While environmentalists have welcomed the declaration after years of stagnation of the region's water policy, they suspect the new government will come up against the same obstacles when it comes to enforcement.

"What absolutely needs to be done is for the Flemish authorities to force the municipalities [local governments] to apply the legislation. But the problem is that if they don't do it, nothing happens to them," said Jan Turf, water policy expert from Bond Beter Leefmilieu Vlaanderen (Federation for a Better Environment).

Turf says he expected the financial crisis would delay plans to modernise the plants. "They acknowledge that the situation is bad, but nothing has happened yet. The government is looking to cut the budget, and all of the easy investments have already been made."

Environmental lawyer Wim Vandenberghe from DLA Piper agrees. "One of the biggest issues is nitrates in the ground water. There is always talk of reducing the number of permits granted to pig farms but it never really happens. The local communes want the farmers to stay and be happy."

Latest data on nitrate levels from the environmental agency Vlaamse Milieumaatschappij (VMM) show a marginal improvement for the region as a whole. In 2007-2008, only 37% of samples from rivers exceeded the norm compared to 42% in the previous period.
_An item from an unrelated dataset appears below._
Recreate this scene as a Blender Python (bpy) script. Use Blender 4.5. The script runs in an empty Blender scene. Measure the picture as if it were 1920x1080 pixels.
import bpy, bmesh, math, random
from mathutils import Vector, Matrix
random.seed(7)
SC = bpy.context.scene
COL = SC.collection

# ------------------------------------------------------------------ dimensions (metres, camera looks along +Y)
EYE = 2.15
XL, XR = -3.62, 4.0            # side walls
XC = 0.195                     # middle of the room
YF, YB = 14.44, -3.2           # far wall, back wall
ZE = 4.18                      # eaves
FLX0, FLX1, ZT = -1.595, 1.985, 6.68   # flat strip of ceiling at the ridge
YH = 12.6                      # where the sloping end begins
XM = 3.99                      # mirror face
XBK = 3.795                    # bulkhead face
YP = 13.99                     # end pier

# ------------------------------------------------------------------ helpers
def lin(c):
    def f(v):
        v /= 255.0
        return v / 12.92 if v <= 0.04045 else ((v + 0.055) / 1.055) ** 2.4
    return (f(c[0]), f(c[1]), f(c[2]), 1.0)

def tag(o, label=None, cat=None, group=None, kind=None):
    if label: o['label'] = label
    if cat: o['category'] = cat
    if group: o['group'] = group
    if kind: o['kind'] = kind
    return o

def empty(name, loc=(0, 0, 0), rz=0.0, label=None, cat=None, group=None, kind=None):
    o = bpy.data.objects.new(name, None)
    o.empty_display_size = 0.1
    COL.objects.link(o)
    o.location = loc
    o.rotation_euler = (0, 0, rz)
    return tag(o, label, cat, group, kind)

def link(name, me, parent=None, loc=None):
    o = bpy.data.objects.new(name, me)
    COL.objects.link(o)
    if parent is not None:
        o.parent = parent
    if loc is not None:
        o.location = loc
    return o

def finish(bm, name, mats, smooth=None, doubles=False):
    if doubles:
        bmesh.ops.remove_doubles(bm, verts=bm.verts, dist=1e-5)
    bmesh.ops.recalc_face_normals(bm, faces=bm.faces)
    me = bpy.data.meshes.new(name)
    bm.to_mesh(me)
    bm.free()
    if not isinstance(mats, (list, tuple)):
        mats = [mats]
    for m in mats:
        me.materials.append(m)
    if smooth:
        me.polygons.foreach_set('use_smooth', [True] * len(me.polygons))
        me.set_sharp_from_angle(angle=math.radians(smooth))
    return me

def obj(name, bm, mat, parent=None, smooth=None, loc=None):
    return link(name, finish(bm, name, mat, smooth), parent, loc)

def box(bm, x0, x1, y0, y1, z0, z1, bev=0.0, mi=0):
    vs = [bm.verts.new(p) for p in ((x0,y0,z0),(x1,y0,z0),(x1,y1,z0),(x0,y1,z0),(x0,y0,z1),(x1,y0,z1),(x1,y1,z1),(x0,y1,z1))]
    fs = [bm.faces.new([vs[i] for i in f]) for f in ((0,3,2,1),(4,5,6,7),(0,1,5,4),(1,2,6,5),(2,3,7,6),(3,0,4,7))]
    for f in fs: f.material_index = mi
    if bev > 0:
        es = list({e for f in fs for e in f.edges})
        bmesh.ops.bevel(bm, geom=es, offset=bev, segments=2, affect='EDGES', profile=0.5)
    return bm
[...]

But in West Flanders, where the concentration of farms is high, this figure was more like 60%.

Flanders under pressure


Belgium as a whole has been under immense pressure to improve its record, especially given the onslaught of European Union water legislation. The Flemish government has already acknowledged that it will not meet the latest standards required by the waste water directive on time.

It is also, according to Turf, unlikely to meet tighter bathing water standards that take effect in 2015, even if its coastal waters are meeting the standards today. "This is nothing to be proud of," he says. "The standards are not that high."

Given that waste water gets into the rivers, it inevitably ends up in coastal waters. "Our infrastructure cannot take it, and so it goes into the sea untreated. We always have background pollution in the North Sea," says Mie Van den Kerckhove of VMM.

Flanders' 67-kilometre coastline faces particular problems. "It's very actively used," explains Van den Kerckhove. "There are apartments over almost the whole line and not much nature. The rivers bring a lot of pollution out to sea, especially on rainy days."

She argues, however, that Flanders has the strictest checks in Europe on its bathing waters and publishes information on which waters are safe on a regular basis.

Turf retorts that monitoring "doesn't change the quality of the water".

"I remember when water quality was so bad that people would not live by rivers," he continues. "There have been improvements, but these stopped in the early 2000s. But we have to put more money into water management. It's a question of biodiversity. This is where fish swim and people want to jump in."